Usually these barbs were volleyed at all of us, a general exhortation against the evils of buggery. But on especially bad days, they were aimed pointedly at
me, the designated class pansy–while the other boys listened and smirked.
That led directly to problems with a classmate who decided after one such lecture that he was going to prune me, the mutant bud, from the Tree of Life with his own hands–since that’s what God, the saints, and the faculty wanted. I appealed for help to a couple of teachers and to the dean, all of whom told me I was on my own.
If you’re going to act like that, they said,
you deserve what you get.Sound familiar?
Now, I was brought up to be a good kid and respect authority. And authority was telling me I was a horror in God’s eyes, and ought to bump myself off.

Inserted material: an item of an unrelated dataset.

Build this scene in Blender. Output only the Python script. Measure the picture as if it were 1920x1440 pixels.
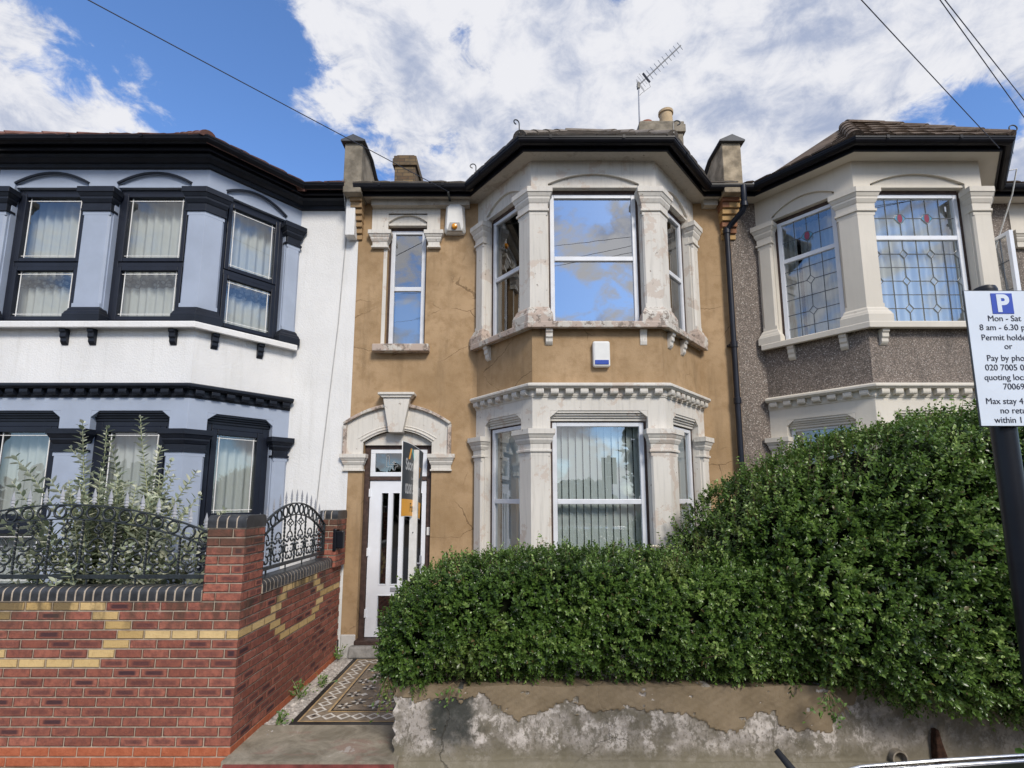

So I tried it. Not successfully, obviously. And not right then. I have a strong constitution; it took years for their poison to reach my vital organs. But it was probably bound to happen sooner or later.
It might not have if somebody, anybody, had been there tell me what I’m going to tell you.
People–teachers, parents, classmates, pastors, whoever–who call you a mistake are wrong. Totally wrong. Completely wrong. Wrongeddy-wrong-wrong.
You’re no more messed up than the straight kid in the next chair.
When they say that your nature is unnatural, they do not speak from wisdom. They are either misguided themselves, or they know better and are deliberately lying to you. Either way–you don’t have to listen. In fact, you shouldn’t. In fact, don’t.
I know. They appear to hold all the cards. They can force you to run laps, sit in detention, do punishment homework. But you have my solemn promise that this is temporary. One of these days you’ll be out of there, and such petty power as they possess can no longer touch you.
Hang on. Don’t let them keep you from pushing forward, because what’s waiting for you beyond is quite wonderful. It’s not all
couleur de rose, but it’s so much better than what you’re going through right now.
There are ways to get help.
The Trevor Project is a good place to start. You don't have to be desperate, either. Better, in fact, to seek a little support before you are desperate.
(And in the meantime, if you don’t know how to knit, please consider learning. It’s a marvelous way to keep calm, knitters are wonderful people to gather ’round you, and nothing says “piss off” to the bigots like a really amazing hand-knitted scarf.)